### [Challenge]
Reply only with how many lines contain the word "image".

### [Material]
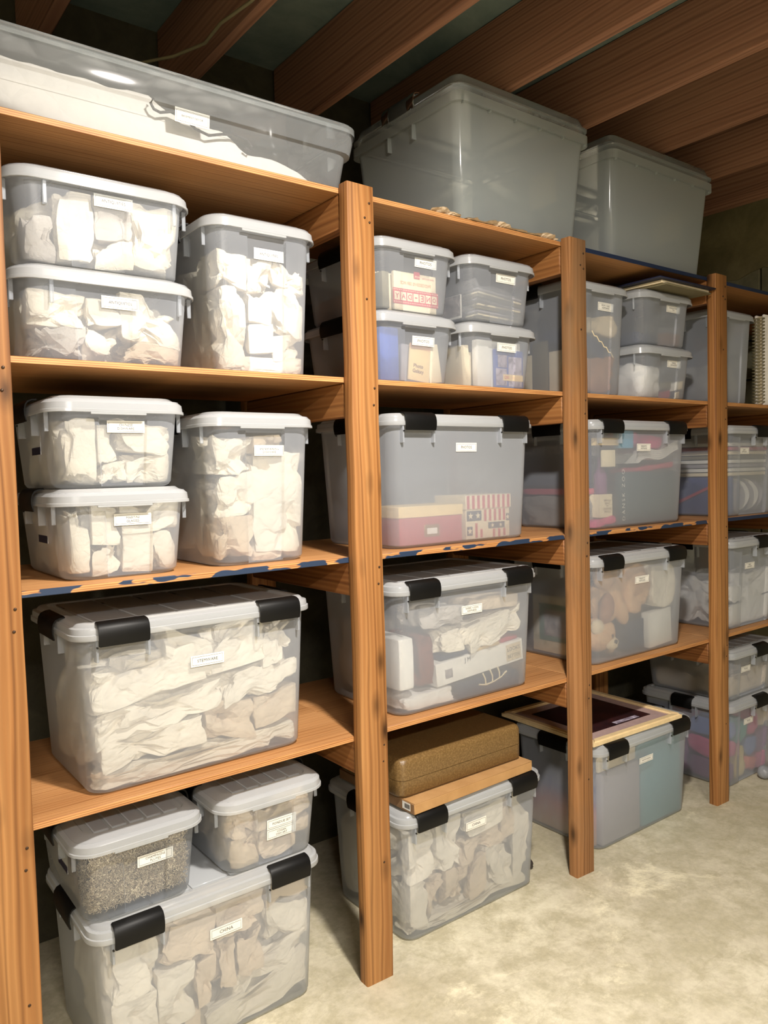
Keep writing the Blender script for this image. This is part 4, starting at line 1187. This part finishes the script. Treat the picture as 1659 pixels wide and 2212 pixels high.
tq = text_mesh('lettering', ['KIOSK'], M['cream_card'], rq, .018, .006, mirror=True, bold=True); tq.location = (0, -.0008, .006)
tq = text_mesh('lettering', ['DEVELOP AT THE'], M['print_red'], env, .045, .006, mirror=True); tq.location = (.048, -.0081, .100)
tq = text_mesh('lettering', ['PROCESSING SERVICE'], M['print_orange'], env, .115, .010, mirror=True, bold=True); tq.location = (.0, -.0081, .080)
for k in range(7):
    item('photo_envelope', F1, .06 + .01 * (k % 3), .80, .05 + k * .05, .085 + k * .05, .0, .64 + .02 * (k % 3), ('cream_card', 'cream_card', 'yellow_card')[k % 3], '%s cream envelope behind the red film strip one in the upper left photo bin' % ad[k], 'envelope', lean=-3)
item('card_stack', F1, .05, .95, .46, .96, .0, .45, 'brown_card', 'brown cardboard box at the back of the upper left photo bin', 'box')
item('photo_envelope', F1, .05, .15, .0, .40, .0, .62, 'olive_card', 'greenish envelope edge at the left front corner of the upper left photo bin', 'envelope')
# F2
item('photo_album', F2, .02, .30, .02, .50, .0, .93, 'blue_card', 'blue album at the left of the lower left photo bin', 'album', bev=.006)
en2 = item('photo_envelope', F2, .40, .72, .0, .02, .03, .66, 'yellow_card', 'buff photo envelope with printed script in the lower left photo bin', 'envelope', tilt=-6)
tq = text_mesh('lettering', ['Photo', 'Galaxy'], M['brown_card'], en2, .046, .030, bold=True); tq.location = (-.005, -.0045, .035)
box('printed_band', -.042, .038, -.0042, -.0036, .094, .108, M['print_orange'], en2, 0)
en3 = item('photo_envelope', F2, .74, .93, .0, .02, .02, .70, 'cream_card', 'plain cream envelope right of the one with printed script', 'envelope', tilt=8)
for k in range(4):
    item('photo_envelope', F2, .34 + .02 * k, .90, .04 + k * .04, .065 + k * .04, .02, .66, 'grey_card', '%s grey envelope behind the buff ones in the lower left photo bin' % ad[k], 'envelope', tilt=-3)
item('card_box', F2, .34, .96, .30, .96, .0, .60, 'brown_card', 'brown box at the back of the lower left photo bin', 'box')
# F3: prints in clear bags
for k in range(9):
    v0 = .03 + k * .062
    a_t = -5 if k > 4 else -2
    item('photo_packet', F3, .16 + .012 * ((k * 5) % 3), .92, .02, .46, v0, v0 + .040, ('olive_card', 'cream_card', 'grey_card')[k % 3], '%s photo packet from the bottom in the upper right photo bin' % ad[k] if k < 8 else 'topmost photo packet in the upper right photo bin', 'packet', tilt=-a_t * -1, bev=.003)
a, e = F3.pt(.08, 0, .0), F3.pt(.97, .50, .74)
o = lump('plastic_bag', (a + e) / 2, (e.x - a.x, e.y - a.y, e.z - a.z), M['bag'], 77, -7, .010, (8, 20), .5, 4, F3, 7, 28)
tag(o, 'clear plastic bag around the photo packets in the upper right photo bin', 'bag')
item('pink_envelope', F3, .0, .05, .42, .97, .42, .88, 'print_orange', 'peach envelope against the left side of the upper right photo bin', 'envelope')
op = item('old_photograph', F3, .0, .02, .10, .38, .06, .50, 'white_card', 'old black and white print with white border, left side of the upper right photo bin', 'photograph')
x_ = box('image', -.0006, 0, -.048, .048, .008, .072, M['photo'], op, 0); x_.location.x = -.0035
# F4
item('white_envelope', F4, .17, .94, .03, .10, .0, .90, 'white_card', 'large white envelope behind the blue photo envelope in the lower right photo bin', 'envelope')
qe = item('photo_envelope', F4, .42, .945, .0, .02, .02, .74, 'blue_card', 'blue photo envelope with pictures and a yellow band in the lower right photo bin', 'envelope')
for x0, x1, z0, z1 in ((-.052, -.010, .064, .104), (-.062, -.012, .006, .060), (-.004, .058, .004, .100)):
    box('printed_photo', x0, x1, -.0034, -.0030, z0, z1, M['photo_col'], qe, 0).location.y = -.0050
yb = box('yellow_band', -.030, .062, -.0040, -.0035, .022, .042, M['yellow_card'], qe, 0); yb.location.y = -.0058
tq = text_mesh('lettering', ['QSS'], M['print_red'], yb, .026, .011, bold=True); tq.location = (-.030, -.0006, .010)
tq = text_mesh('lettering', ['PHOTO'], M['print_orange'], yb, .046, .012); tq.location = (.012, -.0006, .010)
item('white_envelope', F4, .02, .15, .10, .60, .0, .80, 'cream_card', 'cream envelope at the left side of the lower right photo bin', 'envelope', tilt=4)
item('card_box', F4, .18, .96, .16, .96, .0, .70, 'cream_card', 'cream box at the back of the lower right photo bin', 'box')

# third bay, upper shelf
G1 = Bin('narrow', 1.190, .058, z2, .345, .43, .400, 'tall clear bin with a plush head and brown cloth past the third post')
G1.name(['MOM + DAD', 'KEEPSAKES'], 1.223, 1.974, .088, .029)
one('plush_animal', G1, .38, .92, .02, .42, .62, .84, 'plush_cream', 'cream plush head at the top of the tall bin beyond the third post', 'plush toy', boxy=.9, smooth=180, amp=.008)
one('dark_cloth', G1, .02, .70, .02, .42, .44, .61, 'cloth_navy', 'dark cloth with pale trim under the cream plush head', 'cloth', tilt=-24, smooth=180, amp=.006)
tr_ = tube('lace_trim', [G1.pt(.36 + .05 * i, -.01 + .002, .63 - .025 * i) + Vector((0, 0, .004 * (-1) ** i)) for i in range(10)], .0024, M['cream_card'])
tag(tr_, 'wavy pale lace trim between the plush head and the dark cloth', 'trim')
one('brown_cloth', G1, .30, .92, .0, .42, .02, .42, 'plush_dark', 'brown fringed cloth filling the lower half of the tall bin beyond the third post', 'cloth', smooth=180, amp=.010, freq=(4, 16))
one('grey_cloth', G1, .02, .28, .0, .42, .02, .42, 'cloth_grey', 'grey cloth at the lower left of the tall bin beyond the third post', 'cloth', smooth=180)
for k in range(3):
    item('flat_folder', G1, .0, .02 + .001, .10 + k * .22, .30 + k * .22, .0, .45 + .12 * (k % 2), ('cream_card', 'olive_card', 'cream_card')[k], '%s flat folder against the left side of the tall bin beyond the third post' % ad[k], 'folder', bev=.0008)
G3 = Bin('narrow', 1.602, .055, z2, .365, .43, .2065, 'lower of two small bins beside the fourth post, white plastic bag inside', mat='tub')
G3.name(['MERRILL', 'ORNAMENTS'], 1.648, 1.797, .09)
one('white_bag', G3, .0, .52, .0, .90, .0, .78, 'cloth_white', 'round white plastic bag filling the left half of the lower small bin', 'bag', amp=.010, smooth=180, boxy=.85)
for k, (mt, u0, v0) in enumerate((('red_card', .54, .0), ('navy_card', .66, .0), ('cream_card', .80, .0), ('olive_card', .56, .22), ('white_card', .70, .20), ('cream_card', .84, .24))):
    one('ornament', G3, u0, u0 + .13, .0, .34, v0, v0 + .20, mt, '%s %s ornament right of the white bag in the lower small bin' % ({'red_card': 'dull red', 'navy_card': 'navy', 'cream_card': 'cream', 'olive_card': 'olive', 'white_card': 'white'}[mt], 'bottom' if v0 == 0 else 'upper'), 'ornament', amp=.006, sub=3, tilt=18)
G2 = Bin('narrow', 1.600, .055, z2 + .2075, .365, .43, .2065, 'upper of two small bins beside the fourth post, mostly dark and empty')
G2.name(["GRANDMOTHER'S", 'TINS'], 1.645, 2.010, .09)
one('dark_cloth', G2, .04, .55, .04, .80, .0, .30, 'cloth_navy', 'dark cloth low at the left of the upper small bin beside the fourth post', 'cloth', smooth=180)
one('brown_cloth', G2, .57, .96, .02, .60, .0, .34, 'brown_card', 'brown cloth low at the right of the upper small bin beside the fourth post', 'cloth', smooth=180)
# folders lying on the upper small bin
nb = empty('notebook_stack', (0, 0, 0)); bpy.data.objects.remove(nb)
tz = z2 + .4142
o = box('paper_pad', 1.47, 1.790, .0, .30, tz, tz + .007, M['olive_card'], None, .002); o.rotation_euler.z = R(2); tag(o, 'cream paper pad lying directly on the upper small bin beside the fourth post', 'pad')
o = box('white_notebook', 1.46, 1.79, .01, .30, tz + .0075, tz + .018, M['cream_card'], None, .002); o.rotation_euler.z = R(1); tag(o, 'white notebook between the cream pad and the dark folder', 'notebook')
o = box('dark_folder', 1.43, 1.811, -.008, .30, tz + .0185, tz + .0255, M['navy_card'], None, .003); tag(o, 'dark navy folder on top of the white notebook under the top shelf', 'folder')
H1 = Bin('narrow', 2.095, .055, z2, .345, .43, .395, 'tall empty-looking clear bin on the upper shelf beyond the fourth post', mat='tub_dense')
one('grey_cloth', H1, .05, .95, .05, .9, .0, .5, 'cloth_grey', 'grey cloth low inside the tall bin beyond the fourth post', 'cloth', smooth=180)
# spiral bound album at the right edge
ab = empty('spiral_album', (2.47, .055, z2), 'white spiral-bound album standing upright at the right edge of the upper shelf', 'album')
box('cover', -.155, .20, .0, .012, 0, .40, M['white_card'], ab, .004, 2)
box('cover', -.155, .20, .034, .046, 0, .40, M['white_card'], ab, .004, 2)
box('page_block', -.150, .195, .013, .033, .004, .394, M['cream_card'], ab, .002)
for k in range(26):
    z = .016 + k * .0146
    if k == 0:
        rg = tube('ring_wire', [(-.165 + .016 * math.cos(a_), .023 + .026 * math.sin(a_), 0) for a_ in [i * math.pi / 7 for i in range(14)]], .0030, M['olive_card'], ab, 6); rgm = rg.data
    else:
        rg = bpy.data.objects.new('ring_wire', rgm); C.objects.link(rg); rg.parent = ab
    rg.location.z = z
tq = text_mesh('lettering', ['PHOTOS', 'LETTERS', 'CARDS'], M['olive_card'], ab, .12, .10); tq.location = (.02, -.0006, .27)

# ---- top shelf
z1 = S[1] + .0005
A1 = Bin('tote', -.355, .045, z1, .985, .42, .176, 'long low clear tote of white sheeting and iron hooks on the top shelf', inset=.040, mat='tub_clear', latch=False)
A1.name(['BASEMENT DECOR'], -.342, 2.243, .086, .032)
# white sheet heaped towards the left
def sheet():
    nx, ny = 90, 34; q = np.random.RandomState(3)
    dirs = [(q.uniform(-1, 1), q.uniform(-1, 1), q.uniform(6, 20), q.uniform(0, 1)) for _ in range(9)]
    top, hx_ = [], None
    vs = []
    for j in range(ny + 1):
        for i in range(nx + 1):
            u, w_ = i / nx, j / ny
            h_ = .146 - .113 * min(1, max(0, (u - .40) / .55)) ** .9 - .012 * (1 - u) * 0
            x, y = -.428 + .856 * u, -.146 + .292 * w_
            f_ = 0
            for a_, b_, fr__, ph in dirs: f_ += abs(((x * a_ + y * b_) * fr__ + ph) % 1 - .5) * 2 - .5
            h2 = h_ * (1 - .18 * abs(w_ - .35)) + .0045 * f_
            if j == 0 or j == ny or i == 0 or i == nx: h2 = .012
            z = max(.010, min(.140, h2))
            yy = y
            vs.append((x + .003 * f_, yy, z))
    fs = [(j * (nx + 1) + i, j * (nx + 1) + i + 1, (j + 1) * (nx + 1) + i + 1, (j + 1) * (nx + 1) + i) for j in range(ny) for i in range(nx)]
    n0 = len(vs); vs += [(-.428, -.146, .008), (.428, -.146, .008), (.428, .146, .008), (-.428, .146, .008)]
    fs.append((n0 + 3, n0 + 2, n0 + 1, n0))
    o = mesh_obj('white_sheet', vs, fs, M['cloth_white'], None, 50); o.location = (A1.cx, A1.cy, z1 + .001)
    tag(o, 'white sheeting heaped inside the long tote on the top shelf', 'sheet')
sheet()
def spiral(cx, cz, r_, turns, n=26, a0=0):
    return [Vector((cx + r_ * (1 - .75 * i / n) * math.cos(a0 + turns * 6.283 * i / n), .085, cz + r_ * (1 - .75 * i / n) * math.sin(a0 + turns * 6.283 * i / n))) for i in range(n + 1)]
ih = empty('iron_hook', (-.372, .090, z1 + .072), 'dark curled iron hook lying on the white sheeting in the long tote', 'hook')
for seq in ([(-.055, .0, .052), (-.062, .0, .040), (-.055, .0, .028), (-.040, .0, .024), (-.022, .0, .030), (-.010, .0, .034), (.02, .002, .028), (.05, .004, .008)],
            [(.02, .0, .026), (.045, .0, .008), (.08, .0, .0), (.115, .002, .012), (.15, .004, .020), (.185, .006, .016), (.200, .006, .002), (.192, .006, -.010), (.180, .006, -.004)]):
    tube('iron_rod', seq, .0034, M['steel_dark'], ih, 8)
A2 = Bin('clear', .800, .046, z1 + .004, .628, .56, .440, 'big empty clear bin on the top shelf above the photo bins', inset=.042, mat='tub_grey')
A3 = Bin('clear', 1.565, .046, z1, .672, .56, .440, 'second big empty clear bin at the right end of the top shelf', inset=.045, mat='tub_grey')
for A in (A2, A3):
    z = .235; hx, hy = A.half(z)
    o = box('side_sticker', -.0006, 0, -.0625, .0625, 0, .118, M['cream_card'], A.o, 0); o.location = (hx - .004, -.02 - A.d / 2 + .28 - .06, z - .04)
# torn paper liner sticking out below the first big bin
vs, fs = [], []; q = random.Random(12); n = 46
for i in range(n + 1):
    x = .37 + .545 * i / n
    ed = .006 + abs(math.sin(i * .55)) * .012 + q.uniform(-.004, .005); ed = max(.001, ed) if not 9 < i < 12 else -.004
    dz = max(0, .010 * math.sin(i * .33 + .4)) + q.uniform(0, .003)
    vs += [(x, .043 - ed, .001 + dz), (x, .050, .0005), (x, .20, .0003), (x, .20, -.0004), (x, .050, -.0003), (x, .043 - ed, .0002 + dz)]
for i in range(n):
    for k in range(5): fs.append((i * 6 + k, (i + 1) * 6 + k, (i + 1) * 6 + k + 1, i * 6 + k + 1))
o = mesh_obj('paper_liner', vs, fs, M['paper_tan']); o.location = (0, 0, S[1] + .0010)
tag(o, 'torn brown paper liner sticking out under the first big empty bin', 'paper')

# product stickers on the left sides of small bins
for b in (C1, C2, E2):
    z = .08; hx, hy = b.half(z)
    o = box('product_sticker', -.0008, 0, -.04, .04, 0, .055, M['sticker'], b.o, 0); o.location = (-hx - .0004, -.02, z)
    x_ = box('dark_band', -.0004, 0, -.04, .04, .0, .018, M['navy_card'], o, 0); x_.location.x = -.0008

# grey ball on the floor at the right edge
bl = empty('grey_ball', (2.235, .02, 0), 'small grey ball with a round mouth lying on the concrete at the right edge', 'ball')
o = lathe('ball_shell', [(.0001, -.030), (.012, -.0275), (.022, -.0205), (.029, -.008), (.030, .004), (.026, .015), (.017, .0247), (.012, .0270), (.010, .024), (.0001, .022)], M['ball'], bl)
o.location.z = .030; o.rotation_euler = (R(20), R(55), 0)
# small dark clump on the floor by the china bin
o = lump('dark_cloth_scrap', (.845, .16, .020), (.04, .04, .026), M['steel_dark'], 9, 0, .006, (12, 30), .9, 3, None, 5, 180)
o.location.z = .001
tag(o, 'small dark scrap on the floor right of the china bin under the case', 'scrap')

### [Correct result]
2